Effects of close binary evolution on the main-sequence morphology of young star clusters

TL;DR

This study uses extensive binary star evolution models to show that binary interactions significantly influence the main-sequence morphology of young star clusters, explaining observed features like extended turnoff regions.

Contribution

It provides a comprehensive grid of binary evolution models and demonstrates their impact on cluster HR diagrams, offering new insights into stellar evolution in clusters.

Findings

Identification of extended main-sequence turnoff regions.

Presence of near-critical rotating stars over a large luminosity range.

Quantitative agreement with recent observational data.

Abstract

Star clusters are the building blocks of galaxies. They are composed of stars of nearly equal age and chemical composition, allowing us to use them as chronometers and as testbeds for gauging stellar evolution. It has become clear recently that massive stars are formed preferentially in close binaries, in which mass transfer will drastically change the evolution of the stars. This is expected to leave a significant imprint in the distribution of cluster stars in the Hertzsprung-Russell diagram.

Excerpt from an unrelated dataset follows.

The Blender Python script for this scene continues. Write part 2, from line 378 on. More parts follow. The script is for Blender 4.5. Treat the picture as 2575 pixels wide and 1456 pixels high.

Our results, based on a dense model grid of more than 50,000 detailed binary-evolution calculations, indeed show several distinct, coeval main-sequence (MS) components, most notably an extended MS turnoff region, and a group of near-critical rotating stars that is spread over a large luminosity range on the red side of the classical MS. We comprehensively demonstrate the time evolution of the features in an animation, and we derive analytic expressions to describe these features. We find quantitative agreement with results based on recent photometric and spectroscopic observations. We conclude that while other factors may also be at play, binary evolution has a major impact on the MS morphology of young star clusters.